Shell Oil: Is It Profit or Loss? Paper Losses Blur Hard-Cash Record Profits in Industry
Oil Production and Gasoline Refining Cuts Increase Odds of Future Price Spikes, Says Watchdog
Santa Monica, CA — Shell’s 4th quarter loss of $2.8 billion, based on
the lower value of its oil inventory, turns into a $4.8 billion
quarterly profit and a $31.4 billon record yearly profit if those paper
losses are excluded, said Consumer Watchdog.
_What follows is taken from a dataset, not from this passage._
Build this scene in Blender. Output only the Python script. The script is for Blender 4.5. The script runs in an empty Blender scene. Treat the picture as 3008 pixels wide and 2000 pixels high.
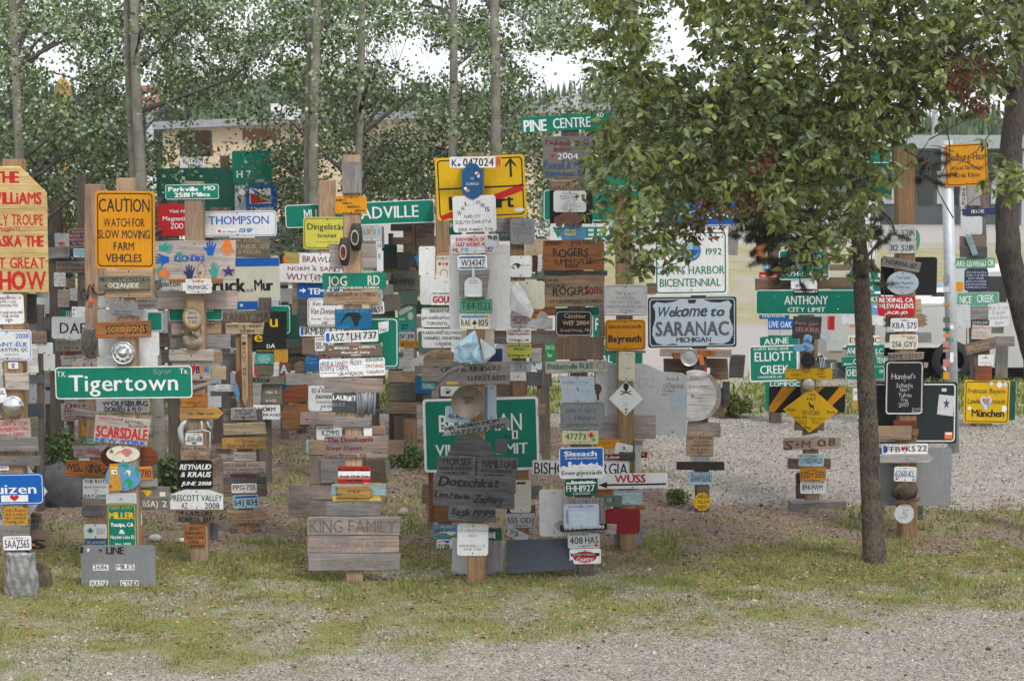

Shell, the 2nd-largest
integrated oil company, also ended the year with a $15.2 billion cash
hoard, up 68% from a year ago, even as it cut oil and gasoline
production.
“These real dollars, as opposed to the Shell’s paper losses, stay in
the pockets of the company and its shareholders, after being plucked
from consumers when U.S. gasoline was over $4 at the pump and crude oil
prices hit $145 a barrel, said Judy Dugan, research director of the
nonprofit, nonpartisan Consumer Watchdog.
Shell and other major oil companies have also sharply cut refinery
output and are likely to cut further in 2009, in an attempt to raise
fuel prices and refinery profits.
In California, Shell is being investigated by state Attorney General
Jerry Brown for possible antitrust violations in its withholding of oil
supplies from a refinery that was in Chapter 11 bankruptcy. If the
Bakersfield refinery shuts permanently, Shell would profit directly,
said Consumer Watchdog. The loss the medium-sized refinery owned by
Flying J would free up more of Shell’s own oil production for Shell
refineries, while also cutting gasoline supplies in California and
raising fuel prices. (Click here to read the Los Angeles Times story.)
“The global economy was pushed toward the recessionary cliff by the
energy price spike in the middle of 2008, and the roller-coaster price
cycle will repeat unless regulators act,” said Dugan. “Both speculative
markets and refinery production need more vigorous oversight to protect
both consumers and the economy.”
Consumer Watchdog backs regulatory changes including:
– Greater oversight and regulation of all energy trading markets, as
well as trading limits, complete reporting of trades and higher trading
costs for speculative traders who are not selling or buying physical
petroleum products.
– Transparent reporting of refinery operating costs separate from
profits, and requirements that the industry keep on hand an adequate
supply of gasoline to prevent sharp price spikes.